Papa ist leider ein etwas unangenehmer, unzugänglicher Charakter. Er steckt in der Zwickmühle, möchte für seine neue Partnerin Irene da sein, hat aber seinen Kindern gegenüber eine Pflicht zu erfüllen. Er schafft es oft nicht, sich rücksichtsvoll und mitfühlend zu verhalten und Geduld zu beweisen. Zu seinen Kindern hält er Distanz, weswegen Linnea ihn auch nicht Papa, sondern „Herr Schulze“ nennt. Er wirkt sehr hilflos und vermittelt oft den Eindruck, dass er keinen Wert darauf legt, mit den Kindern zusammen zu sein. Das macht die Situation sehr schwierig für alle.  
Ein Lichtblick ist Friedrich, der Sohn von Papas neuer Freundin Irene.
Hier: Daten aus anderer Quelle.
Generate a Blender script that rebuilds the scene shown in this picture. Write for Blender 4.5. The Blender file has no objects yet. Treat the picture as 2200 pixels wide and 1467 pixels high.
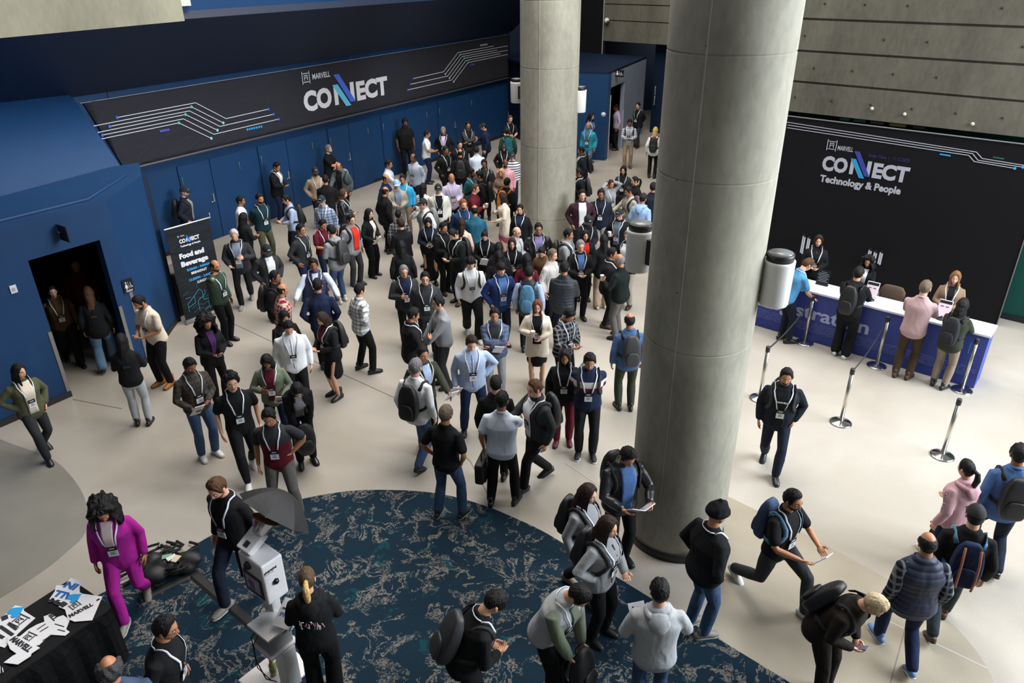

Auch für ihn ist dieser Urlaub alles andere als einfach. Er reagiert aber sehr verständnisvoll, ziemlich bewundernswert, baut zu den anderen eine „Brücke“. Friedrich wirkt sehr reif für sein Alter.

 

Der Titel passt ganz prima: „Man darf mit dem Glück nicht drängelig sein“. Noch blitzt das Glück nur an manchen Stellen im Buch hervor. Anna genießt besondere Glücksmomente, aber sie erlebt auch viele unangenehme, deprimierende, wütendmachende Situationen. Gegen Ende erkennt sie, dass man anderen Menschen eine Chance geben muss und sie doch ganz anderes sein können als man denkt. Es ist am Schluss noch nicht alles ganz gut, aber vieles besser. Manchmal braucht das Glück eben seine Zeit. Und zwischendrin gibts trotz der vielen traurigen Unstimmigkeiten auch sehr viel zu lachen. Zum Beispiel über Linnea, die zwar sehr harsch und direkt ist, aber auch immer wieder die Dinge erstaunlich präzise auf den Punkt bringt. Sie weiß und erfasst intuitiv mehr, als man ihr zutraut. Auch Magnus bringt zum Schmunzeln, denn seine Tierliebe geht ganz schön weit und lässt ihn ziemlich amüsante Rettungsaktionen durchführen.
Keine Käsekuchenglücksgeschichte mit dickem rosa Zuckerguss, sondern eine tiefgründige Erzählung mitten aus dem Leben mit Substanz, die trotz der schönen Momente auch nachdenklich stimmt und Probleme direkt anspricht. Vor allem auch zum gemeinsamen Vorlesen geeignet. Die anschließenden Gespräche mit Kindern über das Buch werden mit Sicherheit sehr interessant und bereichernd ausfallen.